:: Source material
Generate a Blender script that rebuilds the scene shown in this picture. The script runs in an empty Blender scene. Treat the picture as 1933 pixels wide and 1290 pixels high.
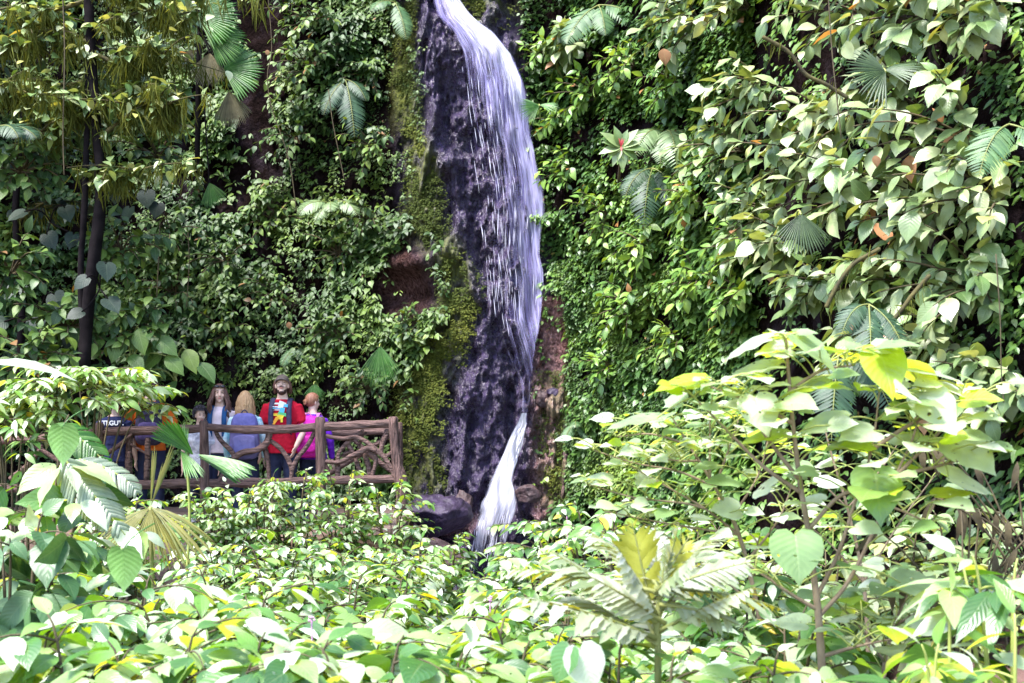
import bpy, math, random
import numpy as np
from mathutils import Vector, Matrix, Quaternion

# ------------------------------------------------------------------ frame
W, H = 1933.0, 1290.0
F, CX, HY, CZ = 2655.0, 966.5, 760.0, 2.4      # focal length in photo pixels, centre, horizon row, eye height
scene = bpy.context.scene
COL = scene.collection
random.seed(4)


def P(px, py, d):
    return np.array([(px - CX) / F * d, d, CZ - (py - HY) / F * d])


def Pl(pts, d):
    return [P(p[0], p[1], p[2] if len(p) > 2 else d) for p in pts]


# ------------------------------------------------------------------ noise
def _hash(ix, iy, iz, seed):
    h = (ix * 374761393 + iy * 668265263 + iz * 2147483647 + seed * 1274126177) & 0xFFFFFFFF
    h = ((h ^ (h >> 13)) * 1274126177) & 0xFFFFFFFF
    h = h ^ (h >> 16)
    return (h & 0xFFFF) / 65535.0


def vnoise(p, seed=0):
    p = np.asarray(p, float)
    i = np.floor(p).astype(np.int64)
    f = p - i
    f = f * f * (3 - 2 * f)
    out = 0
    for dx in (0, 1):
        wx = f[..., 0] if dx else 1 - f[..., 0]
        for dy in (0, 1):
            wy = f[..., 1] if dy else 1 - f[..., 1]
            for dz in (0, 1):
                wz = f[..., 2] if dz else 1 - f[..., 2]
                out = out + wx * wy * wz * _hash(i[..., 0] + dx, i[..., 1] + dy, i[..., 2] + dz, seed)
    return out


def fbm(p, oct=4, seed=0, gain=.5):
    p = np.asarray(p, float)
    a, s, n = 1.0, 0, 0
    for o in range(oct):
        s = s + a * vnoise(p * 2 ** o, seed + o * 17)
        n += a
        a *= gain
    return s / n


def v3(x, y, z):
    return np.stack(np.broadcast_arrays(x, y, z), -1).astype(float)


def norm(v):
    return v / np.maximum(np.linalg.norm(v, axis=-1, keepdims=True), 1e-9)


# ------------------------------------------------------------------ mesh builder
class MB:
    def __init__(s):
        s.V, s.Q, s.A, s.M, s.n = [], [], [], [], 0

    def add(s, v, q, a=None, m=0):
        v = np.asarray(v, float).reshape(-1, 3)
        q = np.asarray(q, np.int64).reshape(-1, 4)
        if a is None:
            a = np.zeros_like(v)
        s.V.append(v); s.Q.append(q + s.n); s.A.append(np.asarray(a, float).reshape(-1, 3))
        s.M.append(np.full(len(q), m, np.int32))
        s.n += len(v)

    def loft(s, rings, closed=True, rnd=0.0, m=0):
        """rings: (n, k, 3)"""
        rings = np.asarray(rings, float)
        n, k, _ = rings.shape
        v = rings.reshape(-1, 3)
        ii, jj = np.meshgrid(np.arange(n - 1), np.arange(k if closed else k - 1), indexing='ij')
        a = ii * k + jj
        b = ii * k + (jj + 1) % k
        q = np.stack([a, b, b + k, a + k], -1).reshape(-1, 4)
        u, t = np.meshgrid(np.linspace(0, 1, k), np.linspace(0, 1, n))
        s.add(v, q, np.stack([u.ravel(), t.ravel(), np.full(n * k, rnd)], -1), m)

    def tube(s, pts, r, sides=6, cap=True, rnd=None, flat=None, knob=0.0, m=0):
        pts = np.asarray(pts, float)
        n = len(pts)
        r = np.broadcast_to(np.asarray(r, float), (n,)).copy()
        tg = norm(np.gradient(pts, axis=0))
        if cap:
            pts = np.concatenate([[pts[0] - tg[0] * r[0] * .35], pts, [pts[-1] + tg[-1] * r[-1] * .35]])
            pts = np.concatenate([[pts[0]], pts, [pts[-1]]])
            r = np.concatenate([[r[0] * .02, r[0] * .65], r, [r[-1] * .65, r[-1] * .02]])
            tg = np.concatenate([tg[:1], tg[:1], tg, tg[-1:], tg[-1:]])
        up = np.array([0, 0, 1.0]) if abs(tg[0][2]) < .9 else np.array([0, 1.0, 0])
        rings = []
        x = norm(np.cross(up, tg[0]))
        ang = np.linspace(0, 2 * math.pi, sides, endpoint=False)
        for i in range(len(pts)):
            x = norm(x - tg[i] * np.dot(x, tg[i]))
            y = np.cross(tg[i], x)
            rr = r[i]
            k = 1.0
            if knob:
                k = 1 + knob * (fbm(v3(pts[i][0] * 6 + np.cos(ang) * 1.6, pts[i][1] * 6 + np.sin(ang) * 1.6, pts[i][2] * 6), 2, 3) - .5)
            fl = 1.0 if flat is None else flat
            rings.append(pts[i] + (np.cos(ang) * rr * k)[:, None] * x + (np.sin(ang) * rr * k * fl)[:, None] * y)
        s.loft(rings, True, random.random() if rnd is None else rnd, m)

    def ell(s, c, r, R=None, n=10, k=14, m=0):
        c = np.asarray(c, float)
        th = np.linspace(.02, math.pi - .02, n)
        ph = np.linspace(0, 2 * math.pi, k, endpoint=False)
        rings = np.stack([np.sin(th)[:, None] * np.cos(ph) * r[0], np.sin(th)[:, None] * np.sin(ph) * r[1],
                          (np.cos(th)[:, None] + 0 * ph) * r[2]], -1)
        if R is not None:
            rings = rings @ np.asarray(R).T
        s.loft(rings[::-1] + c, True, random.random(), m)

    def leaves(s, T, pos, dr, up, L, Wd=1.0, rnd=None, m=0):
        if len(T) == 3 and isinstance(T[0], tuple):          # several leaf shapes mixed
            pos = np.asarray(pos); pick = RNG.integers(0, 3, len(pos))
            if rnd is None: rnd = RNG.random(len(pos))
            for j in range(3):
                k = pick == j
                s.leaves(T[j], pos[k], np.asarray(dr)[k], np.asarray(up)[k], np.asarray(L)[k], Wd, np.asarray(rnd)[k], m)
            return
        tv, tq, ta = T
        pos = np.asarray(pos, float).reshape(-1, 3)
        n = len(pos)
        if n == 0:
            return
        y = norm(np.broadcast_to(np.asarray(dr, float), (n, 3)))
        up = np.broadcast_to(np.asarray(up, float), (n, 3))
        x = norm(np.cross(y, up))
        z = np.cross(x, y)
        L = np.broadcast_to(np.asarray(L, float), (n,))[:, None, None]
        Wd = np.broadcast_to(np.asarray(Wd, float), (n,))[:, None, None]
        v = pos[:, None] + L * (Wd * tv[None, :, :1] * x[:, None] + tv[None, :, 1:2] * y[:, None] + tv[None, :, 2:] * z[:, None])
        q = tq[None] + (np.arange(n) * len(tv))[:, None, None]
        a = np.repeat(ta[None], n, 0).copy()
        a[:, :, 2] = (RNG.random(n) if rnd is None else np.broadcast_to(rnd, (n,)))[:, None]
        s.add(v.reshape(-1, 3), q.reshape(-1, 4), a.reshape(-1, 3), m)

    def obj(s, name, mats, parent=None, origin=None, smooth=True):
        me = bpy.data.meshes.new(name)
        v = np.concatenate(s.V); q = np.concatenate(s.Q); a = np.concatenate(s.A); mm = np.concatenate(s.M)
        o0 = np.zeros(3)
        if parent is not None:
            o0 = np.array(world_loc(parent))
        elif origin is not None:
            o0 = np.asarray(origin, float)
        v = v - o0
        me.vertices.add(len(v)); me.vertices.foreach_set('co', v.astype(np.float32).ravel())
        me.loops.add(len(q) * 4); me.loops.foreach_set('vertex_index', q.astype(np.int32).ravel())
        me.polygons.add(len(q))
        me.polygons.foreach_set('loop_start', (np.arange(len(q)) * 4).astype(np.int32))
        me.polygons.foreach_set('loop_total', np.full(len(q), 4, np.int32))
        me.polygons.foreach_set('use_smooth', np.full(len(q), smooth))
        if not isinstance(mats, (list, tuple)):
            mats = [mats]
        for mt in mats:
            me.materials.append(mt)
        me.polygons.foreach_set('material_index', mm)
        at = me.attributes.new('luv', 'FLOAT_VECTOR', 'POINT')
        at.data.foreach_set('vector', a.astype(np.float32).ravel())
        me.update(calc_edges=True)
        o = bpy.data.objects.new(name, me)
        COL.objects.link(o)
        if parent is not None:
            o.parent = parent
        elif origin is not None:
            o.location = tuple(o0)
        return o


WL = {}


def world_loc(o):
    return WL.get(o.name, (0, 0, 0))


def tag(o, label=None, cat=None, group=None, kind=None):
    if label: o['label'] = label
    if cat: o['category'] = cat
    if group: o['group'] = group
    if kind: o['kind'] = kind
    return o


def thing(name, label, cat, loc, group=None):
    o = bpy.data.objects.new(name, None)
    COL.objects.link(o)
    o.empty_display_size = .1
    o.location = tuple(loc)
    WL[o.name] = tuple(loc)
    return tag(o, label, cat, group)


RNG = np.random.default_rng(7)


# ------------------------------------------------------------------ leaf templates (half width relative to length)
def tmpl(rows, fold=.25, curl=.18, across=1, wave=0.0):
    v, a = [], []
    k = 2 * across + 1
    for r in rows:
        tm, ts, w = r if len(r) == 3 else (r[0], r[0], r[1])
        for j in range(-across, across + 1):
            f = abs(j) / across
            x = j / across * w
            y = tm + (ts - tm) * f
            z = fold * abs(x) - curl * max(y, 0) ** 2 + wave * f * math.sin(y * 17 + (2 if j > 0 else 0)) - .5 * fold * f * f * w
            v.append((x, y, z)); a.append((.5 + .5 * j / across, min(max(tm, 0), 1), 0))
    q = []
    for i in range(len(rows) - 1):
        for j in range(k - 1):
            b = i * k + j
            q.append((b, b + 1, b + k + 1, b + k))
    return np.array(v), np.array(q), np.array(a, float)


T_SMALL = tmpl([(0, .02), (.3, .26), (.65, .2), (1, .01)], .3, .2)
T_HSM = tmpl([(0, -.08, .12), (.12, .1, .36), (.45, .45, .36), (.75, .76, .16), (1, 1, .01)], .2, .25)
T_NSM = tmpl([(0, .02), (.3, .13), (.65, .11), (1, .01)], .3, .35)
T_TINY = tmpl([(0, .05), (.45, .3), (1, .02)], .2, .2)
T_OVATE = tmpl([(0, .02), (.12, .17), (.3, .27), (.5, .28), (.7, .2), (.87, .09), (1, .006)], .35, .28)
T_BIGOV = tmpl([(0, .02), (.08, .14), (.2, .25), (.35, .31), (.5, .31), (.65, .26), (.8, .16), (.91, .06), (1, .005)], .3, .3, 2, .012)
T_LANCE = tmpl([(0, .015), (.15, .08), (.35, .125), (.55, .125), (.75, .08), (.9, .035), (1, .004)], .4, .35)
T_HEART = tmpl([(0, -.13, .13), (.03, -.1, .3), (.15, .08, .44), (.3, .27, .47), (.45, .44, .43), (.6, .6, .33), (.75, .76, .2), (.88, .88, .07), (1, 1, .004)], .16, .16, 2, .02)
T_PINNA = tmpl([(0, .02), (.3, .07), (.7, .05), (1, .005)], .2, .25)
T_LOBE = tmpl([(0, .15), (.25, .15), (.5, .13), (.62, .16), (.72, .1), (.86, .07), (1, .006)], .3, .35, 1)

# ------------------------------------------------------------------ materials


def newmat(name):
    m = bpy.data.materials.new(name)
    m.use_nodes = True
    nt = m.node_tree
    nt.nodes.clear()
    out = nt.nodes.new('ShaderNodeOutputMaterial')
    return m, nt, out


def nd(nt, typ, **kw):
    n = nt.nodes.new(typ)
    for k, v in kw.items():
        if k.startswith('_'):
            setattr(n, k[1:], v)
        else:
            n.inputs[k.replace('__', ' ')].default_value = v
    return n


def mth(nt, op, a, b=None, clamp=False):
    n = nt.nodes.new('ShaderNodeMath'); n.operation = op; n.use_clamp = clamp
    for i, x in enumerate((a, b)):
        if x is None: continue
        if isinstance(x, (int, float)): n.inputs[i].default_value = x
        else: nt.links.new(x, n.inputs[i])
    return n.outputs[0]


def mixc(nt, fac, a, b, mode='MIX'):
    n = nt.nodes.new('ShaderNodeMix'); n.data_type = 'RGBA'; n.blend_type = mode
    for s, x in ((0, fac), (6, a), (7, b)):
        if isinstance(x, (int, float)): n.inputs[s].default_value = x
        elif isinstance(x, tuple): n.inputs[s].default_value = (*x, 1) if len(x) == 3 else x
        else: nt.links.new(x, n.inputs[s])
    return n.outputs[2]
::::
Track down every line of the material containing the string "pixels", and copy it.

Answer to the task:
Generate a Blender script that rebuilds the scene shown in this picture. The script runs in an empty Blender scene. Treat the picture as 1933 pixels wide and 1290 pixels high.
F, CX, HY, CZ = 2655.0, 966.5, 760.0, 2.4      # focal length in photo pixels, centre, horizon row, eye height